The required output consists solely of the lines from the one containing "The Blender Python" down to the one containing "# condenser coil behind the louvres", both included, each quoted exactly.

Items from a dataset
— Start —

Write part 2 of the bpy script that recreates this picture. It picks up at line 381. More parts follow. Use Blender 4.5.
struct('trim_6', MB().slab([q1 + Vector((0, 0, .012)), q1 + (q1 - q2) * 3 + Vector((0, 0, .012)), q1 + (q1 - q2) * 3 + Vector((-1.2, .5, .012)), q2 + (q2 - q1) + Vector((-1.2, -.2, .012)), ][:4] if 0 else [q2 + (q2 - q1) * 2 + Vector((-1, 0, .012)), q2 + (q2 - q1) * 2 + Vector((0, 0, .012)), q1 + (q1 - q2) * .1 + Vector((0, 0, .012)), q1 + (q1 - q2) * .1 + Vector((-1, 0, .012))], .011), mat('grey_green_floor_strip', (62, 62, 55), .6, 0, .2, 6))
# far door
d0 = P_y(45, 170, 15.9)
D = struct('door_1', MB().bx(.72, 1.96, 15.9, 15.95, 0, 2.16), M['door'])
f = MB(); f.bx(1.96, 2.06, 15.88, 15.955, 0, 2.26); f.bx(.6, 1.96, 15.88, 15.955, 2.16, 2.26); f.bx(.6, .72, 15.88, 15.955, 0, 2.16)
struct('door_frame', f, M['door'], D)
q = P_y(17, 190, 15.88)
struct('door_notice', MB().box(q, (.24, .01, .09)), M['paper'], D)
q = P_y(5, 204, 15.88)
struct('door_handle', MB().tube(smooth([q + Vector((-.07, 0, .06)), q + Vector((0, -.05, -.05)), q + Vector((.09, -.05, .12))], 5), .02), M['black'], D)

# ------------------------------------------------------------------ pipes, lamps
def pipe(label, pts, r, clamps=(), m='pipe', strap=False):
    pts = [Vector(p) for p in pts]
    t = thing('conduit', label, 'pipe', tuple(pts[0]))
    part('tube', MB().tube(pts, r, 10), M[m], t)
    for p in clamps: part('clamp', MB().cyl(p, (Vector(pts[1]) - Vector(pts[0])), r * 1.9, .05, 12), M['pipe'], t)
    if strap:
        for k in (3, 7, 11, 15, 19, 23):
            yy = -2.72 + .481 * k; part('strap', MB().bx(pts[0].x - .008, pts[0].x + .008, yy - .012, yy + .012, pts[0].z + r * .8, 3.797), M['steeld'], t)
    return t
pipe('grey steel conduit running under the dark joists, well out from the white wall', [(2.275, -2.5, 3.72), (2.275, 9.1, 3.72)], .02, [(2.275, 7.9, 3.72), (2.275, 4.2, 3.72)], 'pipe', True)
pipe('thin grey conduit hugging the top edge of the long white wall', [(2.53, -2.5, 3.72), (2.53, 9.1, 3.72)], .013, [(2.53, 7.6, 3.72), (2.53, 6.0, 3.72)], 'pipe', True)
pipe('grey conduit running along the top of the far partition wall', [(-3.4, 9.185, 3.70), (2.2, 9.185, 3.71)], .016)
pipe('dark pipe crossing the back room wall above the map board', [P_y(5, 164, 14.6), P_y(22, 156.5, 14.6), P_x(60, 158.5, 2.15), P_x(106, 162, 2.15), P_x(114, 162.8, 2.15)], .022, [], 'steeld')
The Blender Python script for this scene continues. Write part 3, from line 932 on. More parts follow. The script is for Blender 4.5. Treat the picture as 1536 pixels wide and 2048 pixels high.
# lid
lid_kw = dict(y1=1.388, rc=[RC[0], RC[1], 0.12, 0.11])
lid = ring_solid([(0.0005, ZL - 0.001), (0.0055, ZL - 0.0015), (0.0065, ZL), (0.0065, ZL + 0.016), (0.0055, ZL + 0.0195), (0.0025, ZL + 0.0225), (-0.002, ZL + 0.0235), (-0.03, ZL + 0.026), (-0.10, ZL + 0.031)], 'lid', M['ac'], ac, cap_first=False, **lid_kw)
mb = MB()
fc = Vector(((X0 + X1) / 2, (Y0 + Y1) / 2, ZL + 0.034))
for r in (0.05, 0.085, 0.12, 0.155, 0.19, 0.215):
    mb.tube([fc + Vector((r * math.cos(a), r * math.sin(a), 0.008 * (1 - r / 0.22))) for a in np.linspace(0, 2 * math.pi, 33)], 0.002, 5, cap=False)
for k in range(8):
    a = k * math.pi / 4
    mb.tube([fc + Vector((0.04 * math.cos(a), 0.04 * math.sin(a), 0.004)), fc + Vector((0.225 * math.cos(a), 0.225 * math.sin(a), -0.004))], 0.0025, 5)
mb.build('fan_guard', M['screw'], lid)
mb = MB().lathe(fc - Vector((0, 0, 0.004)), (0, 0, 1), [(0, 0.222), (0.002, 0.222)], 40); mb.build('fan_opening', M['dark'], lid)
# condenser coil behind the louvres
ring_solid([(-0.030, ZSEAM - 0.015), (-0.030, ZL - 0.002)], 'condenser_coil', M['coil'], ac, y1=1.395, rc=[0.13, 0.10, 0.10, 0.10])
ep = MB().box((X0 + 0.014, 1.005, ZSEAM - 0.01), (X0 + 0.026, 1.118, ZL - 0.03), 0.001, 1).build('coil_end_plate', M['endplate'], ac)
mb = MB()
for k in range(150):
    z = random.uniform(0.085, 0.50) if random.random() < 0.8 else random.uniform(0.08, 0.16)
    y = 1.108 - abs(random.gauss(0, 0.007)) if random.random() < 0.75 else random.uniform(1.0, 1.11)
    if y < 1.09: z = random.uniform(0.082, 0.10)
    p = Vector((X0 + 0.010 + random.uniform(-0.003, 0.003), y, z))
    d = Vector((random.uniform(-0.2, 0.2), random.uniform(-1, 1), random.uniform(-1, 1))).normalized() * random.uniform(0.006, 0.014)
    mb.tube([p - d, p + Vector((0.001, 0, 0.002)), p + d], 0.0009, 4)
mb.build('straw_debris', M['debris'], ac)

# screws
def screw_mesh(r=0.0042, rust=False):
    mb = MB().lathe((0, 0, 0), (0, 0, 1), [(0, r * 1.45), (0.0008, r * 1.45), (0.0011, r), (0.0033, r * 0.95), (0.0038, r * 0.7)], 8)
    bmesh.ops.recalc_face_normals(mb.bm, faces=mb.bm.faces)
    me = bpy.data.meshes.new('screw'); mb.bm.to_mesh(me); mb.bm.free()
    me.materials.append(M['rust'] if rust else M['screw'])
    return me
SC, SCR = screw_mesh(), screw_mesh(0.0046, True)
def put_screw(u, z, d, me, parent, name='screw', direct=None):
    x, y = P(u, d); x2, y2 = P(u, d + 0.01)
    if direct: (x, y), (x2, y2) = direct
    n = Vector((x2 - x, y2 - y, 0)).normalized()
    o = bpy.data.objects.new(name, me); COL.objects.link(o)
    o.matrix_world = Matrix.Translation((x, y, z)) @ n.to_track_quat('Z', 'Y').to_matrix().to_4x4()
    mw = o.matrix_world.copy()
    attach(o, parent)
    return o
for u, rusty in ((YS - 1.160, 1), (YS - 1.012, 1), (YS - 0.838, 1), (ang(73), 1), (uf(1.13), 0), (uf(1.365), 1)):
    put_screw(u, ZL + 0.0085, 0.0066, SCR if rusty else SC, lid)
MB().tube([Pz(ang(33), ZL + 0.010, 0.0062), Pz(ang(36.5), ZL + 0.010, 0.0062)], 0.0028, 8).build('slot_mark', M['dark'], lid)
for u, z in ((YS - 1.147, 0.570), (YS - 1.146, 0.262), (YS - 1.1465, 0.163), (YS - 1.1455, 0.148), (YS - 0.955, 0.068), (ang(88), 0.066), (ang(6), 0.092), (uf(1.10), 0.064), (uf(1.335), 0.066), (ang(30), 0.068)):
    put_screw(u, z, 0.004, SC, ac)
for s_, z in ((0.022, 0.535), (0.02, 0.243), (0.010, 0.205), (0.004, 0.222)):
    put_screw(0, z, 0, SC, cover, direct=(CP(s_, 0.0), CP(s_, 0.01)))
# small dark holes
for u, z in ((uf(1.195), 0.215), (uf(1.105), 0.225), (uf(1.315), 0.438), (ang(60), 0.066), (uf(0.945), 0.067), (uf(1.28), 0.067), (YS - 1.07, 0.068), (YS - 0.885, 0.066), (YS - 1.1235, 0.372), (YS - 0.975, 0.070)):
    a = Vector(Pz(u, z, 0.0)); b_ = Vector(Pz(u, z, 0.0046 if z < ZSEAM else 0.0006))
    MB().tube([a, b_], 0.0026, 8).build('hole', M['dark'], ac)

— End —

#### [Worked answer]
The Blender Python script for this scene continues. Write part 3, from line 932 on. More parts follow. The script is for Blender 4.5. Treat the picture as 1536 pixels wide and 2048 pixels high.
# lid
lid_kw = dict(y1=1.388, rc=[RC[0], RC[1], 0.12, 0.11])
lid = ring_solid([(0.0005, ZL - 0.001), (0.0055, ZL - 0.0015), (0.0065, ZL), (0.0065, ZL + 0.016), (0.0055, ZL + 0.0195), (0.0025, ZL + 0.0225), (-0.002, ZL + 0.0235), (-0.03, ZL + 0.026), (-0.10, ZL + 0.031)], 'lid', M['ac'], ac, cap_first=False, **lid_kw)
mb = MB()
fc = Vector(((X0 + X1) / 2, (Y0 + Y1) / 2, ZL + 0.034))
for r in (0.05, 0.085, 0.12, 0.155, 0.19, 0.215):
    mb.tube([fc + Vector((r * math.cos(a), r * math.sin(a), 0.008 * (1 - r / 0.22))) for a in np.linspace(0, 2 * math.pi, 33)], 0.002, 5, cap=False)
for k in range(8):
    a = k * math.pi / 4
    mb.tube([fc + Vector((0.04 * math.cos(a), 0.04 * math.sin(a), 0.004)), fc + Vector((0.225 * math.cos(a), 0.225 * math.sin(a), -0.004))], 0.0025, 5)
mb.build('fan_guard', M['screw'], lid)
mb = MB().lathe(fc - Vector((0, 0, 0.004)), (0, 0, 1), [(0, 0.222), (0.002, 0.222)], 40); mb.build('fan_opening', M['dark'], lid)
# condenser coil behind the louvres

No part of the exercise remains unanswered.